- **JOB**
Tally the lines holding the word "scene" and state the count by itself.
━━━━━━
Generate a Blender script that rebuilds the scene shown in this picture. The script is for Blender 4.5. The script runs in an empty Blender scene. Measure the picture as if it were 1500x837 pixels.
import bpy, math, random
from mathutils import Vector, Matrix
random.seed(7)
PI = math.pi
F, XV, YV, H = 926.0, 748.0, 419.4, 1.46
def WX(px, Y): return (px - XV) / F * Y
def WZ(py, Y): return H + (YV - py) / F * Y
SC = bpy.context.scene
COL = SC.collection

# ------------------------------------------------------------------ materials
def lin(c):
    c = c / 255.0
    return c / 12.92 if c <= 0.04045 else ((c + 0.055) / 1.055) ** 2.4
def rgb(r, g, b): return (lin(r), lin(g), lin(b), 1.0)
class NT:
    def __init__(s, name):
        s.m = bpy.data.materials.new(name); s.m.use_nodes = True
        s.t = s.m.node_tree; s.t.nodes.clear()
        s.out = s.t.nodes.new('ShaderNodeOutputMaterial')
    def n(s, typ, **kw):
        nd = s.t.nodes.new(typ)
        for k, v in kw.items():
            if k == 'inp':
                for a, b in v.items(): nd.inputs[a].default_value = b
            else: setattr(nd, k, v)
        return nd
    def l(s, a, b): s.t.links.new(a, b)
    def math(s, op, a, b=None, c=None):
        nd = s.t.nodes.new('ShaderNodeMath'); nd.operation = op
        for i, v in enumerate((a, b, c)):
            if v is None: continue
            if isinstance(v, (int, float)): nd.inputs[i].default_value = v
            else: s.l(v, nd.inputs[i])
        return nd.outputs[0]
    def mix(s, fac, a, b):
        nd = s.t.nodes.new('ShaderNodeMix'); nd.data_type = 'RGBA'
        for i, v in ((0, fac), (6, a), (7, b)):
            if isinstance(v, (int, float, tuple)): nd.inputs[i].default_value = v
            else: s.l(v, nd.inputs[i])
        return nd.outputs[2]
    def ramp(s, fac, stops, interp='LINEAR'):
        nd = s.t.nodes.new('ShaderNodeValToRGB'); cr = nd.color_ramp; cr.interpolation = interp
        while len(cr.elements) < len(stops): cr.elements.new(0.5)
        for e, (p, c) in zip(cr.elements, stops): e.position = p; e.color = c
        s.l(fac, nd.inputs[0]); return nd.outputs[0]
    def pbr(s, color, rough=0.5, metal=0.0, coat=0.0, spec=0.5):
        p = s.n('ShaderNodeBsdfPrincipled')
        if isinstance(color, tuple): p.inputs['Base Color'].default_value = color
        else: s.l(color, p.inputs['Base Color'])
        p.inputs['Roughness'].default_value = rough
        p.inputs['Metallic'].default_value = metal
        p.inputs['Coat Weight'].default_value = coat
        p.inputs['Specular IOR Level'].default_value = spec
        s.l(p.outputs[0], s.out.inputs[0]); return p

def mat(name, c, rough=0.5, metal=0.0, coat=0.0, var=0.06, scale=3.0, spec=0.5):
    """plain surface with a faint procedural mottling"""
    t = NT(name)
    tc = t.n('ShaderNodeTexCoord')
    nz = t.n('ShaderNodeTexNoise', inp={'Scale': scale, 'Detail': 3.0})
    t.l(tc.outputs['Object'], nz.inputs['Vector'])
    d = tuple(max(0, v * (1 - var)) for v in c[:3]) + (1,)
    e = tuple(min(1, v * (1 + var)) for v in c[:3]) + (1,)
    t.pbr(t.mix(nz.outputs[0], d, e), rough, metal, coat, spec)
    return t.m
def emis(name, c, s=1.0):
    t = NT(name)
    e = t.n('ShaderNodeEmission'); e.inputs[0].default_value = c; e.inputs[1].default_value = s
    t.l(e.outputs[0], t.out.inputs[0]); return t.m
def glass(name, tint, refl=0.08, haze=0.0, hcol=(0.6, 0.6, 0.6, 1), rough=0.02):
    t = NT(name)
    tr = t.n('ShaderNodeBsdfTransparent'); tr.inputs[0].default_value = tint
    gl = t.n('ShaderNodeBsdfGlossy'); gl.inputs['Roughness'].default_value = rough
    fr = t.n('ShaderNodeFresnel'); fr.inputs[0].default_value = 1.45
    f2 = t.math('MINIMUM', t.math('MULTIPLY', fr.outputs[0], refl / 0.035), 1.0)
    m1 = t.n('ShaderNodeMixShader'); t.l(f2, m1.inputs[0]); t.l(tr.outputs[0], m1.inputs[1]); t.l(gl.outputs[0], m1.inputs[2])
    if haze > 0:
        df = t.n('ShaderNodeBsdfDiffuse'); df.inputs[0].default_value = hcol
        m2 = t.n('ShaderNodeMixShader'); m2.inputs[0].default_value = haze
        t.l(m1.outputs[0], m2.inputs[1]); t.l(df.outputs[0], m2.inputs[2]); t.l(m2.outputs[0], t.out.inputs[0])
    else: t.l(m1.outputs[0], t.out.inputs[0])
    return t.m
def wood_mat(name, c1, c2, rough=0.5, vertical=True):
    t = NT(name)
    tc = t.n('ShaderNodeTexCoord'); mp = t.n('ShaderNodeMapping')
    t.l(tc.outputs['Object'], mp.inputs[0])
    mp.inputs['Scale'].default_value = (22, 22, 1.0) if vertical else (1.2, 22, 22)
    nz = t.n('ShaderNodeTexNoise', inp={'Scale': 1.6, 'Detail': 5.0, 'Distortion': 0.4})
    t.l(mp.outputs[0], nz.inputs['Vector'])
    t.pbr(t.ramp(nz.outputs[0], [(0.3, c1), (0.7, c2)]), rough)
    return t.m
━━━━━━
- **SOLUTION TO THIS EXERCISE**
2